- **Your task**
Pull out every line below containing the word "Python".

Rows from a 3D scene dataset
--- Start ---
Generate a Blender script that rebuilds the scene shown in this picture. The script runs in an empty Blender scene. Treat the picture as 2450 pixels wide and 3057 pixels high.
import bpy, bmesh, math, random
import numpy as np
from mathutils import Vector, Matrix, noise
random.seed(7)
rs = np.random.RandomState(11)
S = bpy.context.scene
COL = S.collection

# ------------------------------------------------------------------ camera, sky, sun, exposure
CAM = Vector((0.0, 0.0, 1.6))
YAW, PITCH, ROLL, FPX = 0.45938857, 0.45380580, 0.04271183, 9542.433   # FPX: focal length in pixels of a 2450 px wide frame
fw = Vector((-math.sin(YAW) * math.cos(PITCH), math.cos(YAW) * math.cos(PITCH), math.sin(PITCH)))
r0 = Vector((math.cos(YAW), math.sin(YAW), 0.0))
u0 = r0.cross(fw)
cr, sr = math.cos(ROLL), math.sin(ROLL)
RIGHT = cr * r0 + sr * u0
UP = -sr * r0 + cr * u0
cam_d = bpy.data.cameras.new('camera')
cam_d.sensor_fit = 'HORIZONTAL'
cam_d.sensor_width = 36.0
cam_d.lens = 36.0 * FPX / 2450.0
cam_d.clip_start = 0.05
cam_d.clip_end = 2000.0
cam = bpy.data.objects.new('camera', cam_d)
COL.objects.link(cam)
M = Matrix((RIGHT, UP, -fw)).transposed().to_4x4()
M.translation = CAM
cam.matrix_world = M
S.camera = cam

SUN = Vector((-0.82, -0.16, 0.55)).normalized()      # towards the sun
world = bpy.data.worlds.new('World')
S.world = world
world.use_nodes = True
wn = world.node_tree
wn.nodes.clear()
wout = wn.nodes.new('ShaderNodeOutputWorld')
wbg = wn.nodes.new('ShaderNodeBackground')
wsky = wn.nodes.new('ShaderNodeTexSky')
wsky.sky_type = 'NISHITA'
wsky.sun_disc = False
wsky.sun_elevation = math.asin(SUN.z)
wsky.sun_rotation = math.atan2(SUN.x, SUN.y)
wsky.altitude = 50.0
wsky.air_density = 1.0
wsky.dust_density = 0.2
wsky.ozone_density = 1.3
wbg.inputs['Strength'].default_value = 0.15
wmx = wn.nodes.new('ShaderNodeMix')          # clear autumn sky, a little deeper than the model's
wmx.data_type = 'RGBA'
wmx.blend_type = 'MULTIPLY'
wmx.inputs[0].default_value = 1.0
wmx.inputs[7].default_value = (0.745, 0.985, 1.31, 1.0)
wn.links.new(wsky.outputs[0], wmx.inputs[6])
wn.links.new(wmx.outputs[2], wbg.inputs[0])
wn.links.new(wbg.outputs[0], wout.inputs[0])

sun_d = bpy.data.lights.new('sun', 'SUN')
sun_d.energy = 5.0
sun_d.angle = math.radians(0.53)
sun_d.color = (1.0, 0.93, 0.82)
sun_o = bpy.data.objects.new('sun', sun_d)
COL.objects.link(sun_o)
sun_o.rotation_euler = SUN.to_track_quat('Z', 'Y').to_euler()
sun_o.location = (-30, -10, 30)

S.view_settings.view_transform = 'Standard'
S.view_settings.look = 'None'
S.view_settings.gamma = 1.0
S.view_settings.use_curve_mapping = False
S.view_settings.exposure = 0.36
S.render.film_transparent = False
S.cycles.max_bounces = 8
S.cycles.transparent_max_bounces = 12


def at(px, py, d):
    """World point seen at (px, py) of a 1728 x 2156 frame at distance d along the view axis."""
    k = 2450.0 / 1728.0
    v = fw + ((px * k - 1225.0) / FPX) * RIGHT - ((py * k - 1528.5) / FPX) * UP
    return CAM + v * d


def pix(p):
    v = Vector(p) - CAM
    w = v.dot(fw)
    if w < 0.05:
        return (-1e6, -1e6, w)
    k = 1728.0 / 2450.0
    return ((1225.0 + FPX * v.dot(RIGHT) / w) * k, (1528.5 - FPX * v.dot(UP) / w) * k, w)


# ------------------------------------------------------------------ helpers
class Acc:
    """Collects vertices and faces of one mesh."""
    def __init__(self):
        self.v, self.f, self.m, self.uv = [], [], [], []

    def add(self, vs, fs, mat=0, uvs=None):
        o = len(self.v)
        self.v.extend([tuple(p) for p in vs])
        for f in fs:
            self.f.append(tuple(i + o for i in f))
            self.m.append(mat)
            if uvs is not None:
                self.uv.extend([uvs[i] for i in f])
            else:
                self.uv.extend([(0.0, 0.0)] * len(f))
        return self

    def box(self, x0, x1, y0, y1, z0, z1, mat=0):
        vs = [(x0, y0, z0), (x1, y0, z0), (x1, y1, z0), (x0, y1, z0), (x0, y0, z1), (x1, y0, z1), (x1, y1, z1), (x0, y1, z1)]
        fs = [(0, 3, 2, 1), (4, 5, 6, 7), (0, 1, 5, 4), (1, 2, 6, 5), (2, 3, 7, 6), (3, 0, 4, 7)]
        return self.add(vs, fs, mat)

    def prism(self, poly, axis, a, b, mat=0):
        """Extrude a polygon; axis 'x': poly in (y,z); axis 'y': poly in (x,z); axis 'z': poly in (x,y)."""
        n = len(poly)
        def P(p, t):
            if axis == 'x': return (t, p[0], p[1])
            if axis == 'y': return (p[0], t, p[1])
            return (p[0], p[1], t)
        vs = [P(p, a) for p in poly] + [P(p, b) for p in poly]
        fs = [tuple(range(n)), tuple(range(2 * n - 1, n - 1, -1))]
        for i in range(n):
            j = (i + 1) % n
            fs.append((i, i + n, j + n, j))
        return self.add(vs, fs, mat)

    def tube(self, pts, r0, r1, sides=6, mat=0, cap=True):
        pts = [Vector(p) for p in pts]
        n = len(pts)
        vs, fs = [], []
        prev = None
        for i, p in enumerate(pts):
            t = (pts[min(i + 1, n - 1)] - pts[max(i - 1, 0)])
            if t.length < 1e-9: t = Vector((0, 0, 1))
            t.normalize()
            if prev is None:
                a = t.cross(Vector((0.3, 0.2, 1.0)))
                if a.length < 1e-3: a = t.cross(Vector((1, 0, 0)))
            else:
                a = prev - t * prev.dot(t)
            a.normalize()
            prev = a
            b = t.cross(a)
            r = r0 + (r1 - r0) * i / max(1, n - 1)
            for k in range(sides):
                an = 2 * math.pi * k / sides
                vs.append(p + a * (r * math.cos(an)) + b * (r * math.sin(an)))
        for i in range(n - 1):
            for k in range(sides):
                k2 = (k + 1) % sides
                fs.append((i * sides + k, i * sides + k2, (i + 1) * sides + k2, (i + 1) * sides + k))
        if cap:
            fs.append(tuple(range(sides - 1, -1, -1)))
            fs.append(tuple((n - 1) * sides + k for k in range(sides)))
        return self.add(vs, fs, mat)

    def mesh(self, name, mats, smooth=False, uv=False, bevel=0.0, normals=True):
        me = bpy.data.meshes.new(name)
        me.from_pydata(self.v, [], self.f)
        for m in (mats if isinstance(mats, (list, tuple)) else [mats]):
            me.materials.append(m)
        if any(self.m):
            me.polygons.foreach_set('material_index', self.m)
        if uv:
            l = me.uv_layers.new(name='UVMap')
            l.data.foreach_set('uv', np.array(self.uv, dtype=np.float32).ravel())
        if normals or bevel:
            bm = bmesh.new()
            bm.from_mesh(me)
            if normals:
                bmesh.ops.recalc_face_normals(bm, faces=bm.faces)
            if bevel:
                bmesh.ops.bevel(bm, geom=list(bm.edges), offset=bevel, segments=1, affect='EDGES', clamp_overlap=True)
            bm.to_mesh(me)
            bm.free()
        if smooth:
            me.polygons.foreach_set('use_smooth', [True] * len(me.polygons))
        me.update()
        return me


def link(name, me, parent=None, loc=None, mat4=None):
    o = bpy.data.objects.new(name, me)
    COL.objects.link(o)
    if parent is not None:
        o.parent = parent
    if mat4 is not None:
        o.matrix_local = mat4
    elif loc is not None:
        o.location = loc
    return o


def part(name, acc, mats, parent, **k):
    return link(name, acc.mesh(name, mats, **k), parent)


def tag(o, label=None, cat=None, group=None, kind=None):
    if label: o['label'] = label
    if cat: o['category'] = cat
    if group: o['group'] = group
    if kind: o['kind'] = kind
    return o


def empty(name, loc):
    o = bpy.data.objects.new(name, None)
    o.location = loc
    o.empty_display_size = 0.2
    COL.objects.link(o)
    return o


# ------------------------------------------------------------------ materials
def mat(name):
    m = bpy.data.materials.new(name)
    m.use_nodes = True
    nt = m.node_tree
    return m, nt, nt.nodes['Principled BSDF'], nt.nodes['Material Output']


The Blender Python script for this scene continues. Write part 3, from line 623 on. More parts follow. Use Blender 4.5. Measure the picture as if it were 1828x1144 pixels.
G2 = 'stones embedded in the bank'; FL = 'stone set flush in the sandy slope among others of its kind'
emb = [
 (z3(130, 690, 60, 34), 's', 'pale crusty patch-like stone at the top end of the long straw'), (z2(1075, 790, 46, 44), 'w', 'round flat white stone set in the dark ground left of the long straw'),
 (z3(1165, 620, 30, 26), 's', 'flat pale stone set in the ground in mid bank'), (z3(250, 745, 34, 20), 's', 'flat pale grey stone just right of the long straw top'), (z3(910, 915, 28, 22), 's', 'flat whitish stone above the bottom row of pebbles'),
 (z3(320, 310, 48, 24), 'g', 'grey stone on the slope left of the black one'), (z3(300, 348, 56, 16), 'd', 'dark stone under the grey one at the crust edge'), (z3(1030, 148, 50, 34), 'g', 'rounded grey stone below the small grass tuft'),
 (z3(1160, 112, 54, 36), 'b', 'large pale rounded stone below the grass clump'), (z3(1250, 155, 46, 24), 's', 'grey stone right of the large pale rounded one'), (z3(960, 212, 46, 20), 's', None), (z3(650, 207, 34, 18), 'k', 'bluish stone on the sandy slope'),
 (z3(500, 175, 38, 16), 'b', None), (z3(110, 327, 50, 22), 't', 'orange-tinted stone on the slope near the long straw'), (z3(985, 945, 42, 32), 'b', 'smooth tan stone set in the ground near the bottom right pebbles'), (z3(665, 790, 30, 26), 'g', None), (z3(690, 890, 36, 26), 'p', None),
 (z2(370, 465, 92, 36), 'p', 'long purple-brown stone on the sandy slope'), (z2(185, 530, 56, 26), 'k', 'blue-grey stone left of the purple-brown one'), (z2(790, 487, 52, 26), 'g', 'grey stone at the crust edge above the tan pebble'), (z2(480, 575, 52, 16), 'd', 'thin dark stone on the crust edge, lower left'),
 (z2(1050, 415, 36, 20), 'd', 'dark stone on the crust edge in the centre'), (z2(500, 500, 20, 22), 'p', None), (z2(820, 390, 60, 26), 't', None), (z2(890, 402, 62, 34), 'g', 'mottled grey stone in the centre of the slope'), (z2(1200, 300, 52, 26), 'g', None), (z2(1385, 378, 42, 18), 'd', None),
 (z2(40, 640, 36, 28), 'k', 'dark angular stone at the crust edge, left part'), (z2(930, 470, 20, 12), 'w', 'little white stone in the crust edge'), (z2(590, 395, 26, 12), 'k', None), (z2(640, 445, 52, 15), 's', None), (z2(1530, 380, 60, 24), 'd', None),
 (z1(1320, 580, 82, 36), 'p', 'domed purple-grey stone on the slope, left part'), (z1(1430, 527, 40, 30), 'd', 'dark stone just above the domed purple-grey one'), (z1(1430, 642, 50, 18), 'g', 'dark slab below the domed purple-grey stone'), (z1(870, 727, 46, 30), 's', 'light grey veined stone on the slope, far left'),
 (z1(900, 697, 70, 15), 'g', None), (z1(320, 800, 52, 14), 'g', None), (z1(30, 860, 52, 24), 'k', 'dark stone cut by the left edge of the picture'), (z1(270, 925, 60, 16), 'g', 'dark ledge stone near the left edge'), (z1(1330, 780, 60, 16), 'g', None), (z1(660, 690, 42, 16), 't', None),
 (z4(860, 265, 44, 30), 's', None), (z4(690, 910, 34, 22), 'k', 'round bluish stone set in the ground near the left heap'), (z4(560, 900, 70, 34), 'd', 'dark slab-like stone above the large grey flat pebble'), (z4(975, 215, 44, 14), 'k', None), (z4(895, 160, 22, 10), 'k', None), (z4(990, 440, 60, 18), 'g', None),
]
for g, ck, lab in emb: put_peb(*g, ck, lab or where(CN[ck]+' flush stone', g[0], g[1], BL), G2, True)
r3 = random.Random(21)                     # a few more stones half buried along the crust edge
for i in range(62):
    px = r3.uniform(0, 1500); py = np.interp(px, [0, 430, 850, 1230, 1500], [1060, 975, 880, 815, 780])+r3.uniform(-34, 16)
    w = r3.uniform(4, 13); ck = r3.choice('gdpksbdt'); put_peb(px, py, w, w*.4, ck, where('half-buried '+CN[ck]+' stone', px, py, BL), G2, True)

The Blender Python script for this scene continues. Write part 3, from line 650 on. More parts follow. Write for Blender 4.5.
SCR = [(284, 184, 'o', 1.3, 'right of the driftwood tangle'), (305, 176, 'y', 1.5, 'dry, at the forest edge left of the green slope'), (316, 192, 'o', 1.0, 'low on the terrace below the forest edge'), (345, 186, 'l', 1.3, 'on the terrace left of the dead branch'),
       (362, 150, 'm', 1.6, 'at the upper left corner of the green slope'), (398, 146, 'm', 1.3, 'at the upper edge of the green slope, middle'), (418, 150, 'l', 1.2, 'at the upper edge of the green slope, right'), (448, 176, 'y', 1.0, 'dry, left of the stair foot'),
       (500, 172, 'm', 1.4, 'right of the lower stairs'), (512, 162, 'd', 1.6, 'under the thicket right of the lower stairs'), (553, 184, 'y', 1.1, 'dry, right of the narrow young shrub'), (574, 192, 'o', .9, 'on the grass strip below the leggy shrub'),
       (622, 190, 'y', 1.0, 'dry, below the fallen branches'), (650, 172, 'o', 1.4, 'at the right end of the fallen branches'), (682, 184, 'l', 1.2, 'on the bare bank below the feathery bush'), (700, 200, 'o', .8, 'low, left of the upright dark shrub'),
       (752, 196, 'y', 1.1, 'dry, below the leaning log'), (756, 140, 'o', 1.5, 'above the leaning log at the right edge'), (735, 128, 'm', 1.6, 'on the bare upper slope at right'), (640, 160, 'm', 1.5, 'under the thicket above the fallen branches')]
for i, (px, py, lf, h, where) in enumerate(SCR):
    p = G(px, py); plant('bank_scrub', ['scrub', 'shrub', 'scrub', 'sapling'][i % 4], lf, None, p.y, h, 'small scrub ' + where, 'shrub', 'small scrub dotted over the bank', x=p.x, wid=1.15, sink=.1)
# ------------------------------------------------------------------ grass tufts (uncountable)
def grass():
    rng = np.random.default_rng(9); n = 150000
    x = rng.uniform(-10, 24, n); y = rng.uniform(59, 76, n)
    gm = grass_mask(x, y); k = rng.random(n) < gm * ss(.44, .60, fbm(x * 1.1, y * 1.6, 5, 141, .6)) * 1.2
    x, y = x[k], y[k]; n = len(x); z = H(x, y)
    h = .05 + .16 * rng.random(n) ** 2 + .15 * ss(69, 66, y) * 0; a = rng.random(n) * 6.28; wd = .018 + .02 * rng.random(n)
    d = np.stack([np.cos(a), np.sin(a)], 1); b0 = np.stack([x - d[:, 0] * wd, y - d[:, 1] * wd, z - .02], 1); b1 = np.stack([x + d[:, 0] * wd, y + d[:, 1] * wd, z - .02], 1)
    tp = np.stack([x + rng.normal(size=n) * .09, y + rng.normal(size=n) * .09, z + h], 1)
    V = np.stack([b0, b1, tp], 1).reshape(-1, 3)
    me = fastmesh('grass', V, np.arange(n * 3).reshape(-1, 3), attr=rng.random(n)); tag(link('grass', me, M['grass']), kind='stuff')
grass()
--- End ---
- **Complete answer**
The Blender Python script for this scene continues. Write part 3, from line 623 on. More parts follow. Use Blender 4.5. Measure the picture as if it were 1828x1144 pixels.
The Blender Python script for this scene continues. Write part 3, from line 650 on. More parts follow. Write for Blender 4.5.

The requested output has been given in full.